At the same time, the reality of development has changed significantly. AI support, mixed stacks (PRG, PHP, JS, HTML), rapid iteration cycles, and debugging in live systems play a very different role today than they did 10 or 20 years ago.
Out of exactly these observations, I started to explore a different approach: Harbourino.
One important clarification: Harbourino is not an “everything-in-one-file” chaos approach.

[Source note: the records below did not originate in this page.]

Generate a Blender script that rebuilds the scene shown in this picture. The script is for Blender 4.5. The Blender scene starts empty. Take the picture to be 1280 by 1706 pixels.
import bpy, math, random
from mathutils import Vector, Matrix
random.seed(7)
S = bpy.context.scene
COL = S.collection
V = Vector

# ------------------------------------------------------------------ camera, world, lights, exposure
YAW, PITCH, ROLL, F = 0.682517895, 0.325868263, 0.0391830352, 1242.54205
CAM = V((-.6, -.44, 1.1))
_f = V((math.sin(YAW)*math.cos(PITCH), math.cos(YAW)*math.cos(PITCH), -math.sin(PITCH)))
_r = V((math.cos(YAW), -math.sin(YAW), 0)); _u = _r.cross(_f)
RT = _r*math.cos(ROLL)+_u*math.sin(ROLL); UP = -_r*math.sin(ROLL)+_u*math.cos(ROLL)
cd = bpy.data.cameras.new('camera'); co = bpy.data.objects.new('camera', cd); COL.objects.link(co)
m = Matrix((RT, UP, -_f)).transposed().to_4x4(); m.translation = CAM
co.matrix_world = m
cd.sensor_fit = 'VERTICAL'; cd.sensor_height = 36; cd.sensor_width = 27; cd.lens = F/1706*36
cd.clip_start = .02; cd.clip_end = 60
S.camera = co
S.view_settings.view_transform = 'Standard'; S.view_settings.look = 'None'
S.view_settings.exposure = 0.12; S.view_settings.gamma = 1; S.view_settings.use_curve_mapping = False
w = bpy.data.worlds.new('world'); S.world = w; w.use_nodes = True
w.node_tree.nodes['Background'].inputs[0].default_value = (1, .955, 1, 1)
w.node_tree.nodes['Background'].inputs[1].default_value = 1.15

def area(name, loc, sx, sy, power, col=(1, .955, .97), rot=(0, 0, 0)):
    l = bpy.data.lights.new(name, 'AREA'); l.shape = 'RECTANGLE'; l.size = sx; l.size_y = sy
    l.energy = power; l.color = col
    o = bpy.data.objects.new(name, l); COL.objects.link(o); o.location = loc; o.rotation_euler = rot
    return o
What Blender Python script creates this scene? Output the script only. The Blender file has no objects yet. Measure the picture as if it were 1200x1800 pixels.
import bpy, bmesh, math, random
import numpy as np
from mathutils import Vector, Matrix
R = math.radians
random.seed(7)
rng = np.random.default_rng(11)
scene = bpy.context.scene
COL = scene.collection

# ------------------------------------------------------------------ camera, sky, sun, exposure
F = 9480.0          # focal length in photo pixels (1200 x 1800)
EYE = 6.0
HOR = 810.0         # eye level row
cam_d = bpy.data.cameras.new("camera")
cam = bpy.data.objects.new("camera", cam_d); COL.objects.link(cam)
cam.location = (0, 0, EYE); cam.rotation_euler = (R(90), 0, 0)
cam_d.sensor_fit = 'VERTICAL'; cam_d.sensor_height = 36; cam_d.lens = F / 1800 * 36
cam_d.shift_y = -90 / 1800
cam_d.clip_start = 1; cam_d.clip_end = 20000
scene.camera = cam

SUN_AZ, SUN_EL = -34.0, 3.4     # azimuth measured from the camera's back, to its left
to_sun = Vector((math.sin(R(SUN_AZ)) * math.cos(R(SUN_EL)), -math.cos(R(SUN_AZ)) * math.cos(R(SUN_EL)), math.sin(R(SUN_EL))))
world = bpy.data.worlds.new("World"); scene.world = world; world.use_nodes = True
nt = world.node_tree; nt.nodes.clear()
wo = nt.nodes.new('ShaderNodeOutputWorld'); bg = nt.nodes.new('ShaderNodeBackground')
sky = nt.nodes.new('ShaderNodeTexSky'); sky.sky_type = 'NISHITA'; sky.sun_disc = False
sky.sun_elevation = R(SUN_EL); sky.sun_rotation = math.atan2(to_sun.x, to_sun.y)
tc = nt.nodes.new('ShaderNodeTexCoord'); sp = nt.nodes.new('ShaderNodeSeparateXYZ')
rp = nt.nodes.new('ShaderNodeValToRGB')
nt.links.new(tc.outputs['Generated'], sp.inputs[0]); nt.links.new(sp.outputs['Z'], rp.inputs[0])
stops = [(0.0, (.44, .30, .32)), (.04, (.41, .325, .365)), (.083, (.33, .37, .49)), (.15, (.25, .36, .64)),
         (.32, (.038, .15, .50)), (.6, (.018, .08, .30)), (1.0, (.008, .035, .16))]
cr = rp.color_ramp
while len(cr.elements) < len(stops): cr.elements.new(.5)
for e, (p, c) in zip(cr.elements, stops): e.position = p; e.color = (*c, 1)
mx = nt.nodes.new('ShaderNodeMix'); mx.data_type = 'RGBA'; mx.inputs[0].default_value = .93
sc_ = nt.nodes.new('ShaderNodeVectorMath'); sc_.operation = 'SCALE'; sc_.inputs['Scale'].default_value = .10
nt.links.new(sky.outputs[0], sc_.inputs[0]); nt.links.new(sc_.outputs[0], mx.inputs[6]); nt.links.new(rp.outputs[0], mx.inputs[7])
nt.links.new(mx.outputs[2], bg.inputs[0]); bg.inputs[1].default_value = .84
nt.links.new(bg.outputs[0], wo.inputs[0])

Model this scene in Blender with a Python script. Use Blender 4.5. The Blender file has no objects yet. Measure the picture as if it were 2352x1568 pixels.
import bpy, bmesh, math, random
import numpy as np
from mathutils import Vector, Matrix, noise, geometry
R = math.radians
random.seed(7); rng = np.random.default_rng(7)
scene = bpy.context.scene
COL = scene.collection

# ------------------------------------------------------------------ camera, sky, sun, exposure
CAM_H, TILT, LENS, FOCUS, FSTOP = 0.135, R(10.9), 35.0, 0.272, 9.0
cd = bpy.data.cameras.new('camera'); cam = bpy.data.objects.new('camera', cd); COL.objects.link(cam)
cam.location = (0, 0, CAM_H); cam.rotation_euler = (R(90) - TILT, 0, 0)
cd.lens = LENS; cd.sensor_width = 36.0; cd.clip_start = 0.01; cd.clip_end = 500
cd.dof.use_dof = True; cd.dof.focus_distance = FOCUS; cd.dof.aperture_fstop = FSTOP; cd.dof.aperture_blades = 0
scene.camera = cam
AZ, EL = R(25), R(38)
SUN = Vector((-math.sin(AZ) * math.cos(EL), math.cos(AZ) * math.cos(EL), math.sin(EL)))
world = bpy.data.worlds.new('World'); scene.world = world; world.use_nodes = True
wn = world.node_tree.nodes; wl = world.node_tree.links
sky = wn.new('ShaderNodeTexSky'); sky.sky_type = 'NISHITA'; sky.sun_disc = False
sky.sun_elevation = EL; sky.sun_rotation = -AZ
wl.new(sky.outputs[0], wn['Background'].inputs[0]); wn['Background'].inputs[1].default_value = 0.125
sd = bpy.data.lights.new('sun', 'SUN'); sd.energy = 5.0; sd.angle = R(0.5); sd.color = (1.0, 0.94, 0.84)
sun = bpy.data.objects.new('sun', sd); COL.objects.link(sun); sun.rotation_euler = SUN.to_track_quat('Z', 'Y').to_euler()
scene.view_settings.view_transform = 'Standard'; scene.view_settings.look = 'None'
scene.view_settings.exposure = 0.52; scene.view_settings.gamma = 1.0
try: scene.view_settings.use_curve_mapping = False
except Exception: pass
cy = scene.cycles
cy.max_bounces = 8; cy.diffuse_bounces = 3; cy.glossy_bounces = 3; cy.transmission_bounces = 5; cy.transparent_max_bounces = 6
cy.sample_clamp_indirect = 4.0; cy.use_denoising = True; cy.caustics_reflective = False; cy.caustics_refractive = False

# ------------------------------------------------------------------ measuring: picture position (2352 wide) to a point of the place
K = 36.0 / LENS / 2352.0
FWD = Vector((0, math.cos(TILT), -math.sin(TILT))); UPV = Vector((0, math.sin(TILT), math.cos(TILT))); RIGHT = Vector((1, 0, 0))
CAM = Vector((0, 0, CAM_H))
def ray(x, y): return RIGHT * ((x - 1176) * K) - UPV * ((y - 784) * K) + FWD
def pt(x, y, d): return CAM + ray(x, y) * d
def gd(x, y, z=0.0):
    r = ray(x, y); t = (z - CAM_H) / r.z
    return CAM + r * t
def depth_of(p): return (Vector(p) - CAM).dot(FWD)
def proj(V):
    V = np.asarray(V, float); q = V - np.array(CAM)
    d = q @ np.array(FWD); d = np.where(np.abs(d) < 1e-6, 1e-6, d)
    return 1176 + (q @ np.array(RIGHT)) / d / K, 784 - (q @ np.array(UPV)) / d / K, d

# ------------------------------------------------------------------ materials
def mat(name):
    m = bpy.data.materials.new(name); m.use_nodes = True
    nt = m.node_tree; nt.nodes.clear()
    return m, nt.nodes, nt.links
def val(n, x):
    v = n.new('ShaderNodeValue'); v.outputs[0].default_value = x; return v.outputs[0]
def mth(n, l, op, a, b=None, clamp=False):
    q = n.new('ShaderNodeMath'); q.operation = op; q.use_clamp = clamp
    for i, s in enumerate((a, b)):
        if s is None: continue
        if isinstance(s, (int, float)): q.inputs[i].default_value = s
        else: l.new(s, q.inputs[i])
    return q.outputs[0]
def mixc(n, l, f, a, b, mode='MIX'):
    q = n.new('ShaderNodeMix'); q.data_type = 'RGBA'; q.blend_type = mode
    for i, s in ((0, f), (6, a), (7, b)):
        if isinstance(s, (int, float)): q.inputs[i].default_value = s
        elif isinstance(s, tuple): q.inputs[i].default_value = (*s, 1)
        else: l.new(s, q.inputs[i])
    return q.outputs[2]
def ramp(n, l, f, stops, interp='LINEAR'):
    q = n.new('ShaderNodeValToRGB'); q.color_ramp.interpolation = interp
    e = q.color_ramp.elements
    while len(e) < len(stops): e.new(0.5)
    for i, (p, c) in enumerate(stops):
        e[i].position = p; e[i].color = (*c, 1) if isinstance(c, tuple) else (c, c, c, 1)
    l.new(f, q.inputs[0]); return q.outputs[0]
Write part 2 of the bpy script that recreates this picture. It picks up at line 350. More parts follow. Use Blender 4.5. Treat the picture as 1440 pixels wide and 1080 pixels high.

During development, the code remains modular, well-structured, and IDE-friendly, split across many individual code files. The decisive difference lies in delivery and debugging:
The production code is automatically patched into a context-rich single file.
Compact Summary
The Harbourino approach shows why it can be superior to the classical approach today – particularly with regard to debugging, context preservation, and AI-assisted development.
Classical approach
many PRGs, clean functional separation IDE-friendly, familiar, small files but: debugging across many files, loss of context, difficult for AI, fragmented execution logic
Harbourino approach Development: logically separated code files (PRGs, PHP, JS, HTML) → high clarity, IDE support, clean domain separation
Delivery / runtime: automatically patched single-file code → full context, linear debugging, unambiguous logs
What really matters
Debugging is objectively optimal in a single file:
the complete execution flow is visible
no file hopping
clear line numbers and breadcrumbs
AI benefits maximally:
full context in a single prompt
precise block-level patches instead of global assumptions
In mixed projects (PRG / PHP / JS / HTML):
syntax highlighting remains intact at the block level
consistent navigation despite multiple languages
Conclusion & Discussion
The Harbourino approach combines the best of both worlds:
many files for development
one file for debugging, delivery, and AI
This is not a compromise and not a weakening of classical principles, but an evolution under modern conditions: AI, mixed technologies, fast iterations, and production-close debugging.
I am especially interested in practical experience: How do developers who are used to classical modularization react to this approach? Where do you see similar challenges – and what solutions have you found?